Lou must have been especially good at what she did to have convinced the city leaders to let her set up shop. Just a few years prior to her entering the scene, Seattle had allowed women the right to vote– and it had almost bankrupted the city. Women elected uncorrupted officials who enforced the laws of the land and cleaned up the streets.
Brothels and gambling dens were shut down, and with them gone, so too were the sailors who frequented them, moving along the coast to greener pastures. Seattle’s budget, which relied heavily on fines and licenses from those establishments, disappeared, and the city very quickly revoked women’s suffrage, not to make an appearance again until the 1919 constitutional amendment 30 years later.
When she entered the scene in the 1880s the men of the city were set against having to “deal” with women. But Lou convinced them otherwise, she proposed a luxury building for the needs of the finer men in the city. A place to take visiting dignitaries to relax and unwind.

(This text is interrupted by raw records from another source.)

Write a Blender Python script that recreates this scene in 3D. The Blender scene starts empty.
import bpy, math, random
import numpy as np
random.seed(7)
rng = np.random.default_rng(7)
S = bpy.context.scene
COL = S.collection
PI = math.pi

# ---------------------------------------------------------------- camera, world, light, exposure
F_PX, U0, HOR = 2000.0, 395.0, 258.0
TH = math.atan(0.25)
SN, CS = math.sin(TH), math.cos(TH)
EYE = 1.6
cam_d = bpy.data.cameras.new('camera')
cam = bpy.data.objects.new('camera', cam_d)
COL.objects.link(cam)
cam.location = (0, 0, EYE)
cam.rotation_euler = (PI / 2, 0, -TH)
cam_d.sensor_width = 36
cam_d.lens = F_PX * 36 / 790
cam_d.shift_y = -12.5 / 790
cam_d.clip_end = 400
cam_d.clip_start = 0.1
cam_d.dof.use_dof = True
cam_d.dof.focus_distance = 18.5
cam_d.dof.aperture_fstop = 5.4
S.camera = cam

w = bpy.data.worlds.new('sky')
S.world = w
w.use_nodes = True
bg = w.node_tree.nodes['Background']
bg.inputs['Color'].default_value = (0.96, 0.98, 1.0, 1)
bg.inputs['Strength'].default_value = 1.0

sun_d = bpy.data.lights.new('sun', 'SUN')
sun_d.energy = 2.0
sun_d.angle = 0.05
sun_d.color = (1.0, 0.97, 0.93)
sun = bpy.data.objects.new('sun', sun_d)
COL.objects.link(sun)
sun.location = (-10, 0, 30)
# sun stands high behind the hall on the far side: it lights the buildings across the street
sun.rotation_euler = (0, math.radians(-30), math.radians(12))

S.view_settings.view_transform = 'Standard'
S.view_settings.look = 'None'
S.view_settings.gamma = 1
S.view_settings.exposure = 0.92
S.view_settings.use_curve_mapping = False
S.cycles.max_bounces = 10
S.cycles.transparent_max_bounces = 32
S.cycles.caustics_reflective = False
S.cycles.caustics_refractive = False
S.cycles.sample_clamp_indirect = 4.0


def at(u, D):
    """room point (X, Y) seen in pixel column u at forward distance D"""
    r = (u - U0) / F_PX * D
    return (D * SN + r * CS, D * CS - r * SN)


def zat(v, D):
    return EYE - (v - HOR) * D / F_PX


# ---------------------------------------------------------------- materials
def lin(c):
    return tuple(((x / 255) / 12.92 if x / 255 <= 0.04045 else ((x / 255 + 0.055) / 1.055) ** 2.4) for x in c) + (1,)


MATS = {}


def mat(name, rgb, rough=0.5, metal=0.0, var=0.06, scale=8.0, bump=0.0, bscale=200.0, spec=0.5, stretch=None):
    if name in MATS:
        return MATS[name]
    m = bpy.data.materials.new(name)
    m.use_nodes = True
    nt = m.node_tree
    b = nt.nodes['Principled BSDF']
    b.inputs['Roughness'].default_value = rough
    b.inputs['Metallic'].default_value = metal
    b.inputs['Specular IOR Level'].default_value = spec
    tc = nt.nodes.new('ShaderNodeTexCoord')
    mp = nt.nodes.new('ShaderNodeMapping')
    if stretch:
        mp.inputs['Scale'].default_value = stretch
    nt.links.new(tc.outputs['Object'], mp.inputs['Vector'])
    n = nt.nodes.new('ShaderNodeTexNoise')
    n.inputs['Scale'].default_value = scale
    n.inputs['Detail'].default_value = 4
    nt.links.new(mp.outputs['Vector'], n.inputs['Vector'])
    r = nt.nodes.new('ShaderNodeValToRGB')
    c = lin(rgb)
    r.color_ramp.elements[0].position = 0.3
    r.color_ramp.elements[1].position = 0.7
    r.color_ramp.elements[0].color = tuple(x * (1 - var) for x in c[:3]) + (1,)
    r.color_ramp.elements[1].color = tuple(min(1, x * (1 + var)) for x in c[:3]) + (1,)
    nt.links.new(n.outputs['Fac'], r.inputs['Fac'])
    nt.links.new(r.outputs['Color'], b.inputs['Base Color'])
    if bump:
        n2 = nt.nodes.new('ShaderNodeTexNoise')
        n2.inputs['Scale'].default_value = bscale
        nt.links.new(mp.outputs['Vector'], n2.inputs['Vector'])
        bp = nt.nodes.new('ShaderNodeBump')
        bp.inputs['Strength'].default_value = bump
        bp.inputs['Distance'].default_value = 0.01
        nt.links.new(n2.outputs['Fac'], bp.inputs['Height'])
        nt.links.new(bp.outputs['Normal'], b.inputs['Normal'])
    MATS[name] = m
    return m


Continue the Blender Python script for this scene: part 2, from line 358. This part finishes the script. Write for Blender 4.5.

Alcohol was to be available free of charge to anyone on the city council. Set prices were the pinnacle of her plan when women were often able to charge whatever they saw fit. The cost of a night’s stay was comparable to that in a local hotel. Lou’s ladies declared their occupation on official documentation as “seamstress”.
Graham’s eventual mansion was one of the finest in the city, on par with the estate’s of many of the city’s founders. Lou became a prominent land owner and entrepreneur very quickly and her prowess in the trade spread like wildfire.
Lou’s women were beautiful, well spoken and education. They could speak with proficiency on any number of topics with the men who were their patrons. Lou would advertise her business by taking carriage rides with her ladies, waving at all of the important people they passed on their way. Anyone who was anyone in the city was familiar with the inside of Lou’s establishment and many of her ladies.
It was rumored that as much if not more city business was conducted in her parlor than at city hall just a few blocks away. Lou became rich and powerful very quickly and the city relied on not just her funding of government endeavors, but on the success of her line of business.
A historian describes Madame Graham as “regal”:
…about five feet, two inches…and at chest height, she was about three feet thick. She went for plumed hats and smart carriages… Lou stood for integrity in her field…and a kind of class that couldn’t be matched outside of the other major cities of the world like San Francisco, New York, London, Paris. She was a first-rate businesswoman…[who] invested heavily and profitably in the stock market
Lou was so integral to city politics that when an unknowing police officer accidentally arrested her, Lou was not only found innocent but the mayor was also forced to resign for allowing such an oversight to occur.
With business smarts that extended far beyond her house of pleasure Lou also acquired a number of stocks and bonds, and when an economic downturn hit in 1893. She was able to give out a number of loans that kept many a family afloat and contributed to a number of causes, from subsidising the building of battleships to donation of a quarter of a million dollars to a school. Despite the generous donation and her valiant contributions to the education of the city’s youth, she never did get a school name after her.
Although Lou owned a number of properties, Seattle has torn down much of its original architecture and the only building of hers that survives is her brothel at 3rd and Washington in the city’s historic Pioneer Square. Built to serve the community, the building continues to do so now, housing the Union Gospel Mission. No one is exactly sure how she died in 1903– official reports claim she died of an ulcer, while others suspect she died of suicide, a drug overdose or syphilis. Just two months earlier, she had left the city as one of it’s wealthiest citizens, ultimately exiled by new laws put in place that made her line of business near impossible to continue.